** BEGIN The records **

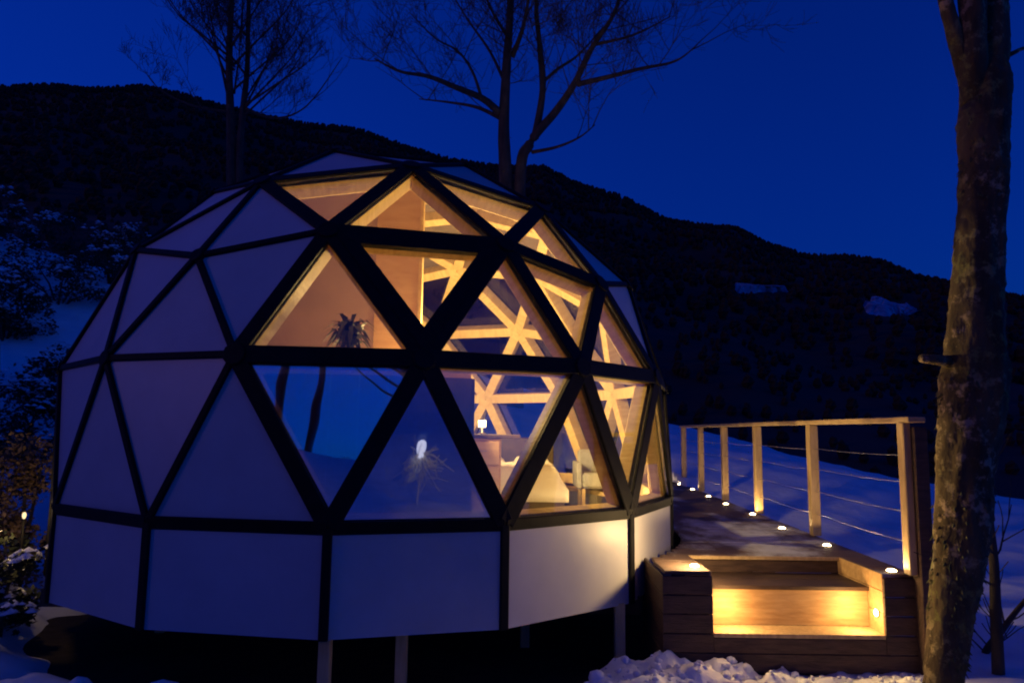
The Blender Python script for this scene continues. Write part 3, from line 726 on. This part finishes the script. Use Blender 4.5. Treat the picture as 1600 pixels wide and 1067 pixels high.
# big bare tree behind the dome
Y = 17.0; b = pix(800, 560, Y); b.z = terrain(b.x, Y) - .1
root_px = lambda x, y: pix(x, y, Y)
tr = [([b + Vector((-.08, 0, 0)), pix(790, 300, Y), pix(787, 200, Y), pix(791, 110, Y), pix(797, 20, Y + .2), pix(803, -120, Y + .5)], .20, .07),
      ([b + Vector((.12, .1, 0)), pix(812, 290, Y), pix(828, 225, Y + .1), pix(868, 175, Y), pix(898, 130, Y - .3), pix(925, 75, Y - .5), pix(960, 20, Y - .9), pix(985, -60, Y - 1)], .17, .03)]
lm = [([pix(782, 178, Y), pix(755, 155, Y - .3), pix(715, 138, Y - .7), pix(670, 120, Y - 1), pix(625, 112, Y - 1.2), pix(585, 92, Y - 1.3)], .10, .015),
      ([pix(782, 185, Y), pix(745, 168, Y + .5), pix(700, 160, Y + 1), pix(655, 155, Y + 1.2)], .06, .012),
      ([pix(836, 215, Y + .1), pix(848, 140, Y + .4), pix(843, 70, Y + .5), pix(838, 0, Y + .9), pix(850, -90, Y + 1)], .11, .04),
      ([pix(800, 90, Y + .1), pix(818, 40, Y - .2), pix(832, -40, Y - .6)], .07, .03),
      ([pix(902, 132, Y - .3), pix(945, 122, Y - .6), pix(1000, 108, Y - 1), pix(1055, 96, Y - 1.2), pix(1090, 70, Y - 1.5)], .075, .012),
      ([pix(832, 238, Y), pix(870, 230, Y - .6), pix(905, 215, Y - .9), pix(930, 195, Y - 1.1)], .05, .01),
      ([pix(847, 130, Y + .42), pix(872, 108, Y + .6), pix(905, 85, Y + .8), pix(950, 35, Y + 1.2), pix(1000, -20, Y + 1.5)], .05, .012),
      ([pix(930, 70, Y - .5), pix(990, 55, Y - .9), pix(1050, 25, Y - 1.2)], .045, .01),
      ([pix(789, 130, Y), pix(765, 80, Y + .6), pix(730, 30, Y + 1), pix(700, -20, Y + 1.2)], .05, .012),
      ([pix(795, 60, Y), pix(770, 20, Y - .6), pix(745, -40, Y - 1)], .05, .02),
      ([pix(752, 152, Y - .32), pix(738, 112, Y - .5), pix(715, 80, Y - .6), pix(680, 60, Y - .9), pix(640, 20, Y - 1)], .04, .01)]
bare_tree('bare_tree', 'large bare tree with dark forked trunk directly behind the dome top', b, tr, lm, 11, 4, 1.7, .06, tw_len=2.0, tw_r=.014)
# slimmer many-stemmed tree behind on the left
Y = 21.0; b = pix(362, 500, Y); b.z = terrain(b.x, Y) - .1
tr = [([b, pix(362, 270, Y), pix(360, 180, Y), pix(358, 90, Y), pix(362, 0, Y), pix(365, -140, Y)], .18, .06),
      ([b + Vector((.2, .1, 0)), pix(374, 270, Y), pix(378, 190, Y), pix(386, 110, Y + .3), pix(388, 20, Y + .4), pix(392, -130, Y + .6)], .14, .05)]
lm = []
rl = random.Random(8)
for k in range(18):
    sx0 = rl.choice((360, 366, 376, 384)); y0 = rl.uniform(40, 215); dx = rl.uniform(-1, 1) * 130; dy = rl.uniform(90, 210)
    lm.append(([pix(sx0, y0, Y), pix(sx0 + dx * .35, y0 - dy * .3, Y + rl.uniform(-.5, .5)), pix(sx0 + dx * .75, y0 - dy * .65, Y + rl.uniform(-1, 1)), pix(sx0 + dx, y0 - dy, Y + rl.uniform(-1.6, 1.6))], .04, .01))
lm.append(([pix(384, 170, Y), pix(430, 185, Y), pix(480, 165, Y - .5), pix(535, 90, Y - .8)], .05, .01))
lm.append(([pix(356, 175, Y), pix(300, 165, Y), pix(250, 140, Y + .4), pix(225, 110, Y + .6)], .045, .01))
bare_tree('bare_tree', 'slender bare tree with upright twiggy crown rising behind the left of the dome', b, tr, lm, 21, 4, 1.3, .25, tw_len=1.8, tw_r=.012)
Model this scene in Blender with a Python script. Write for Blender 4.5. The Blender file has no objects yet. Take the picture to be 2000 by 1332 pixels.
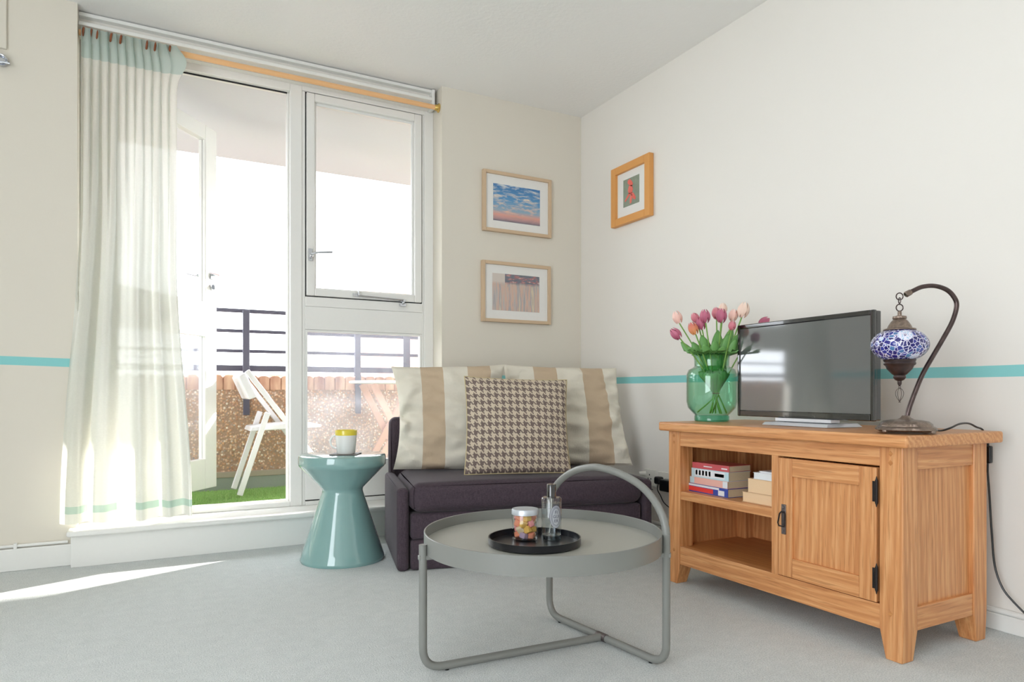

** END The records **

Work required =>
Each line that has the word "this" should be copied.

Full response =>
The Blender Python script for this scene continues. Write part 3, from line 726 on. This part finishes the script. Use Blender 4.5. Treat the picture as 1600 pixels wide and 1067 pixels high.
Model this scene in Blender with a Python script. Write for Blender 4.5. The Blender file has no objects yet. Take the picture to be 2000 by 1332 pixels.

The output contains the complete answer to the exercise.